Menjelang dan memasuki bulan Rajab pada tahun itu Nabi Muhammad saw menghadapi cobaan dan ujian yang berat, terutama terhadap kelangsungan dan kelancaran kegiatan dakwah yang dilakukan.
Selama itu meskipun missi dakwah beliau mendapat penolakan bahkan perlawanan dari sebagian besar petinggi kaum Quraisy yang merupakan suku penguasa dan terpandang saat itu, namun berkat dukungan pamannya Abu Thalib ra dan istrinya Hatijah rah yang juga memiliki pengaruh kuat di kalangan elite, kegiatan dakwah beliau dapat berjalan lancar tanpa gangguan yang berarti.
Akan tetapi kedua sosok dan figur benteng dan 'pelindung' tersebut secara hampir bertutut-turut belum lama itu wafat dan meninggalkan Nabi saw untuk selama-lamanya. Selain ditimpa rasa sedih karena kehilangan anggota keluarga, yang tak kalah penting adalah beliau kehilangan pengayom dan pelindung dalam menghadapi aksi penolakan dan perlawanan dari para tokoh kaum Quraisy.
Kini beliau terpaksa harus berjuang hanya didampingi dan ditemani oleh para sahabat setia yang relatif masih usia muda dan belum memiliki pengaruh yang cukup kuat, di antaranya seperti Ali bin Abu Thalib sekaligus sebagai menantu beliau.
Dalam kondisi dan situasi Nabi saw mengalami kesedihan yang mendalam itulah kemudian Allah swt 'menghibur' dengan 'mengundang' beliau untuk menempuh perjalanan secara fisik dan rohani menuju Arsy persemayaman Tuhan di Siddratul Muntaha, hingga menghadap dan bertemu langsung dengan Tuhan.
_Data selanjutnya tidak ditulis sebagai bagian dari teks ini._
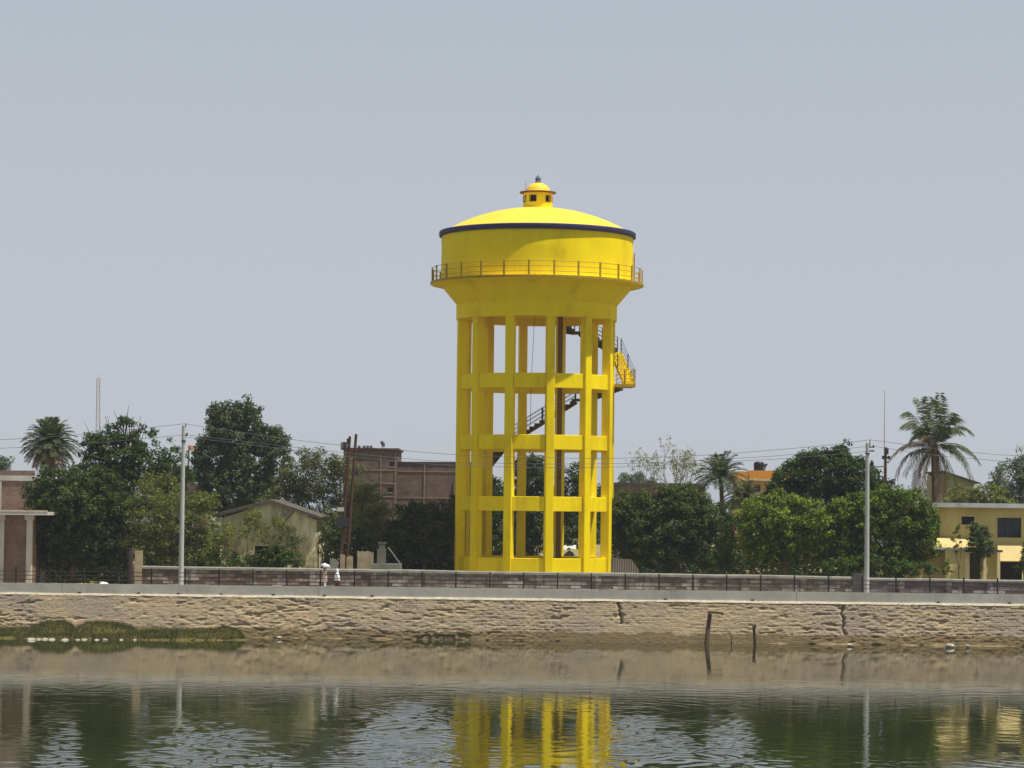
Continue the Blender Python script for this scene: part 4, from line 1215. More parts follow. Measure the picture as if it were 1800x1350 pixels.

Peristiwa perjalanan tersebut dikabarkan dalam Alquran sebagai Isra dan Mi'raj.
Maha Suci Allah, yang telah memperjalankan hamba-Nya pada suatu malam dari Al Masjidil Haram ke Al Masjidil Aqsha yang telah Kami berkahi sekelilingnya agar Kami perlihatkan kepadanya sebagian dari tanda-tanda (kebesaran) Kami. Sesungguhnya Dia adalah Maha Mendengar lagi Maha Mengetahui.
Al-Israa 1
Autentitas dan Kredibelitas Isra Mi'raj
Pada umumnya para dai dan penceramah agama ketika menguraikan tentang peristiwa Isra dan Mi'raj lebih menekankan pada kehebatan dan kemampuan Nabi Muhammad menempuh perjalanan 'gaib' yang dikatakan tak terjangkau akal manusia.
Bahkan sebagian di antaranya peristiwa luar biasa dan gaib tersebut lagi-lagi seakan semakin menguatkan 'hasrat' dan keyakinan mereka yang mengarah dan menjurus kepada paham kultus individu.
Padahal kalaupun mau dilihat dari perspektif diri pribadi Nabi saw sendiri, selain latar belakang terjadinya peristiwa Isra Mi'raj sebagaimana dijelaskan di awal, kehebatan dan keistimewaan beliau adalah bahwa hanya beliaulah satu-satunya manusia di dunia sampai akhir zaman yang diberikan sekaligus mendapatkan kesempatan melakukan 'trip' perjalanan gaib dan spiritual tersebut.